• _Problem statement_: Please copy all the lines that follow, word for word.

--- start ---

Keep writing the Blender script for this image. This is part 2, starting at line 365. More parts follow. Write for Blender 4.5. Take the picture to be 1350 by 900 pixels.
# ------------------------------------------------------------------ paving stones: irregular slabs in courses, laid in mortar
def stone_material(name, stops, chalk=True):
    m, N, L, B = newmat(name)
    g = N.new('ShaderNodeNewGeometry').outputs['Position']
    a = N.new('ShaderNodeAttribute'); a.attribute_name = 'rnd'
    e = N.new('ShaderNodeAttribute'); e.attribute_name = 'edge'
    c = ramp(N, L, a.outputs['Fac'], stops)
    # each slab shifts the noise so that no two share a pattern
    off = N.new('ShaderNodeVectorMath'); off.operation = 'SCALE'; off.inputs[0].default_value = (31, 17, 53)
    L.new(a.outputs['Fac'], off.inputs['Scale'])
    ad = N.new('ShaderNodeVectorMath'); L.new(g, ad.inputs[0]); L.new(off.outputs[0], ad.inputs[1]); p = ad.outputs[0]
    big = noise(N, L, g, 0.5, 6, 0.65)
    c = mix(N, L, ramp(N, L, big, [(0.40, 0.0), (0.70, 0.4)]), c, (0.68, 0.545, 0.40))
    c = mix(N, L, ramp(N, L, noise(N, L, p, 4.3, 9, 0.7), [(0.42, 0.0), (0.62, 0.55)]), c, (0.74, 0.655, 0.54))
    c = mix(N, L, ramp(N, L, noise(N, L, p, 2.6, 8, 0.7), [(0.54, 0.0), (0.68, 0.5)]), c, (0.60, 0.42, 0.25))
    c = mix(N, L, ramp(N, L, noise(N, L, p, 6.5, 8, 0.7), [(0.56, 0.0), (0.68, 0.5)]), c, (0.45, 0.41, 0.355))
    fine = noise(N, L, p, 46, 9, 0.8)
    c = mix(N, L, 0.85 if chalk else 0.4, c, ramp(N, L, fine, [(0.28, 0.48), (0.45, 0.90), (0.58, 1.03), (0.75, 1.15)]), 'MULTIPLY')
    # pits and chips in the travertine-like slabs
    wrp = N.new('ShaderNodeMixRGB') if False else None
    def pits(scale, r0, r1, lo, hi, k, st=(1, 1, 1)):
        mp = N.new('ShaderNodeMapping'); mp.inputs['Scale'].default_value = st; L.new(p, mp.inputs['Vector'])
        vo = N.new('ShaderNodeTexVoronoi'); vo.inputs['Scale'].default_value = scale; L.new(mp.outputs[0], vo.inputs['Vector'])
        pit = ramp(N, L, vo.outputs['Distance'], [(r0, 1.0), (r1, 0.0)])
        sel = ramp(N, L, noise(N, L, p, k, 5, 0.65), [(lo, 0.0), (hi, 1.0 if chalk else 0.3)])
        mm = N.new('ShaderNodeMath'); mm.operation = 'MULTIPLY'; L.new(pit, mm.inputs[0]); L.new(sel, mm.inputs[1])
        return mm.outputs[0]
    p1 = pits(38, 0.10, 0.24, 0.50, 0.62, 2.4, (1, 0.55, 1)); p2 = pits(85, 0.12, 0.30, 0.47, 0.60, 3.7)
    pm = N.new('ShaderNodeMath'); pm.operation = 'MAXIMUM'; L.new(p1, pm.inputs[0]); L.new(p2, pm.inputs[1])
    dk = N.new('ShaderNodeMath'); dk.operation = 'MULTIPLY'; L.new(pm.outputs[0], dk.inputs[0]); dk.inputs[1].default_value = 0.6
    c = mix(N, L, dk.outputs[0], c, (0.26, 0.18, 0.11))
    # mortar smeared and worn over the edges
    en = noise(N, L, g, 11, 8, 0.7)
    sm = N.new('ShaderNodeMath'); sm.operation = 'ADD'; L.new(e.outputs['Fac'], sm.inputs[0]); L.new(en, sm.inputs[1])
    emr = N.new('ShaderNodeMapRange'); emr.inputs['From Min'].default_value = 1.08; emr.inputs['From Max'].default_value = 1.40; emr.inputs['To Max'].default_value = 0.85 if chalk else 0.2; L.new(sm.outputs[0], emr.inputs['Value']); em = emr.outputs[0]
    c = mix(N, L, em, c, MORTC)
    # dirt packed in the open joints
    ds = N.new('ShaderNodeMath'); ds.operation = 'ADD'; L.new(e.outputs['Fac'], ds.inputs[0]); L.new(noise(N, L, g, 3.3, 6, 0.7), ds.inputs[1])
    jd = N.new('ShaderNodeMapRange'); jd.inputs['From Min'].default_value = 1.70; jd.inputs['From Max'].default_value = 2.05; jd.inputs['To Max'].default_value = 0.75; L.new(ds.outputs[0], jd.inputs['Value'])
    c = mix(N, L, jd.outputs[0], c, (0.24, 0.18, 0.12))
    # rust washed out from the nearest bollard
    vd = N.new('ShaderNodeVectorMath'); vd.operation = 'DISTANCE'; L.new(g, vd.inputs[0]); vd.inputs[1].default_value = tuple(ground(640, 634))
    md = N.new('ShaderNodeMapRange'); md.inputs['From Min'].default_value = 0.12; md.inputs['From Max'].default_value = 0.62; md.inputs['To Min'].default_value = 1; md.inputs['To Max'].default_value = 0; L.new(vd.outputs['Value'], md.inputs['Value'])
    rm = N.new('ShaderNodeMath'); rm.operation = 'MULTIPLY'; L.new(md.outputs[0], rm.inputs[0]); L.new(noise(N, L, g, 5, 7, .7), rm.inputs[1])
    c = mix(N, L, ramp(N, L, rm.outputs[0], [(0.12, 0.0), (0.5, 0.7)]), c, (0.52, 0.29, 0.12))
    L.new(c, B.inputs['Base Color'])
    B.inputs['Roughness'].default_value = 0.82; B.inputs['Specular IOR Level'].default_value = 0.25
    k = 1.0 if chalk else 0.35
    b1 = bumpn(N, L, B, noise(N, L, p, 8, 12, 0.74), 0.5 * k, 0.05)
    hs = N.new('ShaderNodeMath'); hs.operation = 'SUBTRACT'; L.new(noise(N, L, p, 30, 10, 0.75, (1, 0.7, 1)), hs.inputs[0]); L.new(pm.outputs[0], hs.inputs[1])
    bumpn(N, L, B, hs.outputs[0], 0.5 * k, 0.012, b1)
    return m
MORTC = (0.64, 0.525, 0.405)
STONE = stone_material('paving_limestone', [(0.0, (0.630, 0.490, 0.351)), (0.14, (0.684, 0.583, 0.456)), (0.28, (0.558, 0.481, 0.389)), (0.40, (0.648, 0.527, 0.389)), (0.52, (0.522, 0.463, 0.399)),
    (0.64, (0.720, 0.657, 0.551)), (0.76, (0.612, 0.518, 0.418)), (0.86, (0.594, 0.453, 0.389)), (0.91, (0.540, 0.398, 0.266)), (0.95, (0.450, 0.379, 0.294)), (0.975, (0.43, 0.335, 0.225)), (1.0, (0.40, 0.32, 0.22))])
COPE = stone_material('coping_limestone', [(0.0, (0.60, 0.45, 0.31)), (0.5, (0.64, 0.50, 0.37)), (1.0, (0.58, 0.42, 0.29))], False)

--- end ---

• _The solution_:
Keep writing the Blender script for this image. This is part 2, starting at line 365. More parts follow. Write for Blender 4.5. Take the picture to be 1350 by 900 pixels.
# ------------------------------------------------------------------ paving stones: irregular slabs in courses, laid in mortar
def stone_material(name, stops, chalk=True):
    m, N, L, B = newmat(name)
    g = N.new('ShaderNodeNewGeometry').outputs['Position']
    a = N.new('ShaderNodeAttribute'); a.attribute_name = 'rnd'
    e = N.new('ShaderNodeAttribute'); e.attribute_name = 'edge'
    c = ramp(N, L, a.outputs['Fac'], stops)
    # each slab shifts the noise so that no two share a pattern
    off = N.new('ShaderNodeVectorMath'); off.operation = 'SCALE'; off.inputs[0].default_value = (31, 17, 53)
    L.new(a.outputs['Fac'], off.inputs['Scale'])
    ad = N.new('ShaderNodeVectorMath'); L.new(g, ad.inputs[0]); L.new(off.outputs[0], ad.inputs[1]); p = ad.outputs[0]
    big = noise(N, L, g, 0.5, 6, 0.65)
    c = mix(N, L, ramp(N, L, big, [(0.40, 0.0), (0.70, 0.4)]), c, (0.68, 0.545, 0.40))
    c = mix(N, L, ramp(N, L, noise(N, L, p, 4.3, 9, 0.7), [(0.42, 0.0), (0.62, 0.55)]), c, (0.74, 0.655, 0.54))
    c = mix(N, L, ramp(N, L, noise(N, L, p, 2.6, 8, 0.7), [(0.54, 0.0), (0.68, 0.5)]), c, (0.60, 0.42, 0.25))
    c = mix(N, L, ramp(N, L, noise(N, L, p, 6.5, 8, 0.7), [(0.56, 0.0), (0.68, 0.5)]), c, (0.45, 0.41, 0.355))
    fine = noise(N, L, p, 46, 9, 0.8)
    c = mix(N, L, 0.85 if chalk else 0.4, c, ramp(N, L, fine, [(0.28, 0.48), (0.45, 0.90), (0.58, 1.03), (0.75, 1.15)]), 'MULTIPLY')
    # pits and chips in the travertine-like slabs
    wrp = N.new('ShaderNodeMixRGB') if False else None
    def pits(scale, r0, r1, lo, hi, k, st=(1, 1, 1)):
        mp = N.new('ShaderNodeMapping'); mp.inputs['Scale'].default_value = st; L.new(p, mp.inputs['Vector'])
        vo = N.new('ShaderNodeTexVoronoi'); vo.inputs['Scale'].default_value = scale; L.new(mp.outputs[0], vo.inputs['Vector'])
        pit = ramp(N, L, vo.outputs['Distance'], [(r0, 1.0), (r1, 0.0)])
        sel = ramp(N, L, noise(N, L, p, k, 5, 0.65), [(lo, 0.0), (hi, 1.0 if chalk else 0.3)])
        mm = N.new('ShaderNodeMath'); mm.operation = 'MULTIPLY'; L.new(pit, mm.inputs[0]); L.new(sel, mm.inputs[1])
        return mm.outputs[0]
    p1 = pits(38, 0.10, 0.24, 0.50, 0.62, 2.4, (1, 0.55, 1)); p2 = pits(85, 0.12, 0.30, 0.47, 0.60, 3.7)
    pm = N.new('ShaderNodeMath'); pm.operation = 'MAXIMUM'; L.new(p1, pm.inputs[0]); L.new(p2, pm.inputs[1])
    dk = N.new('ShaderNodeMath'); dk.operation = 'MULTIPLY'; L.new(pm.outputs[0], dk.inputs[0]); dk.inputs[1].default_value = 0.6
    c = mix(N, L, dk.outputs[0], c, (0.26, 0.18, 0.11))
    # mortar smeared and worn over the edges
    en = noise(N, L, g, 11, 8, 0.7)
    sm = N.new('ShaderNodeMath'); sm.operation = 'ADD'; L.new(e.outputs['Fac'], sm.inputs[0]); L.new(en, sm.inputs[1])
    emr = N.new('ShaderNodeMapRange'); emr.inputs['From Min'].default_value = 1.08; emr.inputs['From Max'].default_value = 1.40; emr.inputs['To Max'].default_value = 0.85 if chalk else 0.2; L.new(sm.outputs[0], emr.inputs['Value']); em = emr.outputs[0]
    c = mix(N, L, em, c, MORTC)
    # dirt packed in the open joints
    ds = N.new('ShaderNodeMath'); ds.operation = 'ADD'; L.new(e.outputs['Fac'], ds.inputs[0]); L.new(noise(N, L, g, 3.3, 6, 0.7), ds.inputs[1])
    jd = N.new('ShaderNodeMapRange'); jd.inputs['From Min'].default_value = 1.70; jd.inputs['From Max'].default_value = 2.05; jd.inputs['To Max'].default_value = 0.75; L.new(ds.outputs[0], jd.inputs['Value'])
    c = mix(N, L, jd.outputs[0], c, (0.24, 0.18, 0.12))
    # rust washed out from the nearest bollard
    vd = N.new('ShaderNodeVectorMath'); vd.operation = 'DISTANCE'; L.new(g, vd.inputs[0]); vd.inputs[1].default_value = tuple(ground(640, 634))
    md = N.new('ShaderNodeMapRange'); md.inputs['From Min'].default_value = 0.12; md.inputs['From Max'].default_value = 0.62; md.inputs['To Min'].default_value = 1; md.inputs['To Max'].default_value = 0; L.new(vd.outputs['Value'], md.inputs['Value'])
    rm = N.new('ShaderNodeMath'); rm.operation = 'MULTIPLY'; L.new(md.outputs[0], rm.inputs[0]); L.new(noise(N, L, g, 5, 7, .7), rm.inputs[1])
    c = mix(N, L, ramp(N, L, rm.outputs[0], [(0.12, 0.0), (0.5, 0.7)]), c, (0.52, 0.29, 0.12))
    L.new(c, B.inputs['Base Color'])
    B.inputs['Roughness'].default_value = 0.82; B.inputs['Specular IOR Level'].default_value = 0.25
    k = 1.0 if chalk else 0.35
    b1 = bumpn(N, L, B, noise(N, L, p, 8, 12, 0.74), 0.5 * k, 0.05)
    hs = N.new('ShaderNodeMath'); hs.operation = 'SUBTRACT'; L.new(noise(N, L, p, 30, 10, 0.75, (1, 0.7, 1)), hs.inputs[0]); L.new(pm.outputs[0], hs.inputs[1])
    bumpn(N, L, B, hs.outputs[0], 0.5 * k, 0.012, b1)
    return m
MORTC = (0.64, 0.525, 0.405)
STONE = stone_material('paving_limestone', [(0.0, (0.630, 0.490, 0.351)), (0.14, (0.684, 0.583, 0.456)), (0.28, (0.558, 0.481, 0.389)), (0.40, (0.648, 0.527, 0.389)), (0.52, (0.522, 0.463, 0.399)),
    (0.64, (0.720, 0.657, 0.551)), (0.76, (0.612, 0.518, 0.418)), (0.86, (0.594, 0.453, 0.389)), (0.91, (0.540, 0.398, 0.266)), (0.95, (0.450, 0.379, 0.294)), (0.975, (0.43, 0.335, 0.225)), (1.0, (0.40, 0.32, 0.22))])
COPE = stone_material('coping_limestone', [(0.0, (0.60, 0.45, 0.31)), (0.5, (0.64, 0.50, 0.37)), (1.0, (0.58, 0.42, 0.29))], False)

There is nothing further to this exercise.